キーワード:活断層, 地形面, 立体地形解析図, 読図

数値標高モデル(DEM)データを用いた地形解析手法によって,様々な地形の主題がわかりやすく鮮明に表現されるようになってきた.我々は,国土地理院の数値標高モデル(DEM)データのうち,5mDEMデータを用いて,2万5千分の1地形図をそのまま立体視することを試みて,この立体地形解析図上に活断層情報を転記した.
 地形図は,国土地理院の地形図仕様(地形図の凡例)に基づいて作成し,これをアナグリフによって立体視化した.すなわち,市町村名などの地名に加え,山地・河川などの自然地名も地形図と同様に表示し,各種の施設・設備,市街地・住宅,道路・鉄道・水路などの地貌情報も市販の地形図どおりの表現とした.さらに,起伏を読み取る等高線も10m間隔(主曲線)で示しており,三角点や独標点をあわせて,それぞれの場所の標高値も同時に知ることができる.地形図を立体化することによって地形図の判読の不慣れさを補う効果が得られる.

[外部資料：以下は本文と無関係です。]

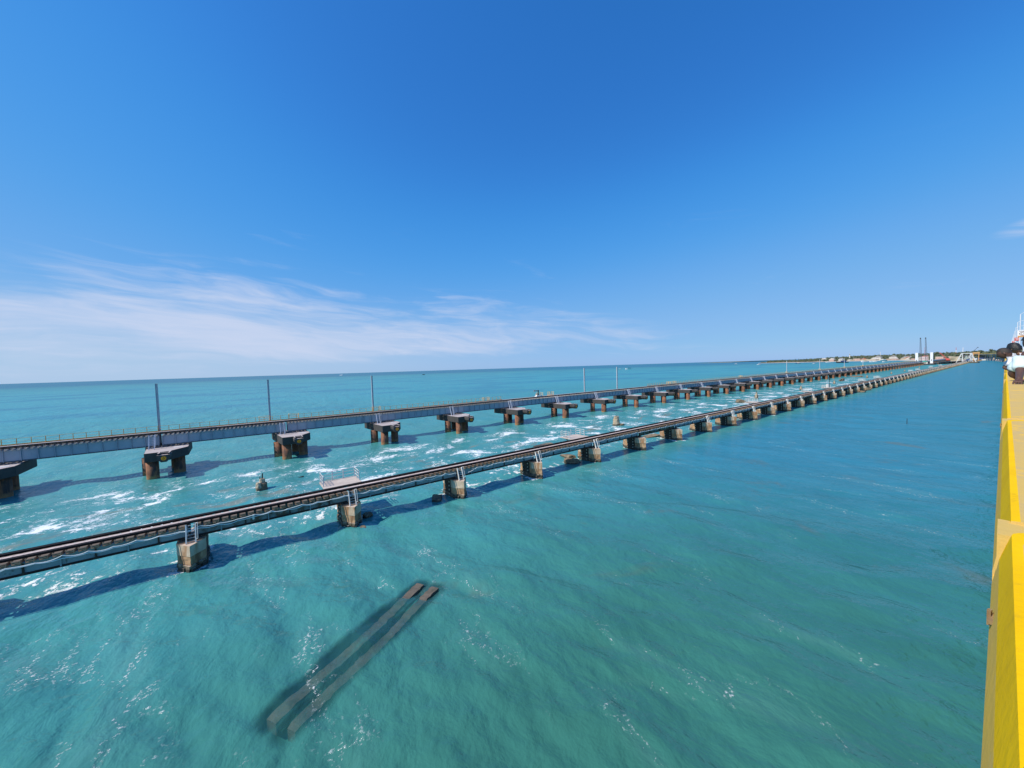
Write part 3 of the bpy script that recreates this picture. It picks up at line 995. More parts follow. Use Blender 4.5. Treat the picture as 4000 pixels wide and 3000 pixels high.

 この立体地形解析図上に,活断層の線分情報(中田・今泉編,2002)を重ねた.活断層の位置が,2万5千分の1 立体地形解析図上で読み取れるので,活断層と崖や傾斜地との関係,各種のインフラとの関係などが場所によっては詳しくわかる.逆に,活断層研究者が主に空中写真を用いて地表の起伏をどの様に判読して活断層と認定したのか,その根拠の一つが地形図上で明らかにされる.例えば,活断層の重要な諸元情報として断層形態,変位様式,変位量・変位速度があるが,これらは主に地形面を断層変位基準として求められている.縮尺2万5千分の1の地形図に10m間隔で表現される地形の起伏から,各種の地形面(扇状地や段丘面などの変位基準面)を読み取り,これらの変位基準に記されている崖や斜面の落差から断層による変位量を知ることが出来る(変位速度を知るには,変位基準の形成年代が必要).
 ポスターでは,逆断層が典型的な東北地方の活断層を対象に,立体地形解析図上に断層情報(線分情報)を立体化して表示する.